You get the sense that Ebert had an encyclopedic memory. All details come through as important, but his stories overflow with so many of them that some seem like afterthoughts. In the paragraphs describing the scores of London shops that comprised potential stops on his city walks, it’s easy to skip over the finely remembered distinguishing features of their storefronts. Yes, he lived an unconventional life of public recognition and professional influence, but in recalling those tiny details, it gives you the impression that your own life is similarly rich with those small gems. All you have to do is remember and keep track of them.

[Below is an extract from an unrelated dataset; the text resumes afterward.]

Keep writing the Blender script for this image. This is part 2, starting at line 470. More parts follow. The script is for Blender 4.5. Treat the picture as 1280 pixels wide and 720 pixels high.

But Roger Ebert makes a confession of sorts, recalling his days at the University of Illinois: “All my life, I’ve been able to absorb stories and repeat them nearly verbatim, and all my life, I have been unable to actually memorize.” You’d never know it from the photographic nature that his personal stories seem to possess. Yet, the fact that he’s able to so vividly and vibrantly capture his own life, it seems inconsequential if some of those details aren’t perfect recreations. Though he made a career writing about other people’s stories, his memoirs will stand as some of his most captivating work. He was already planting the seeds for his legacy even before a review byline ever ran on the pages of a Chicago newspaper.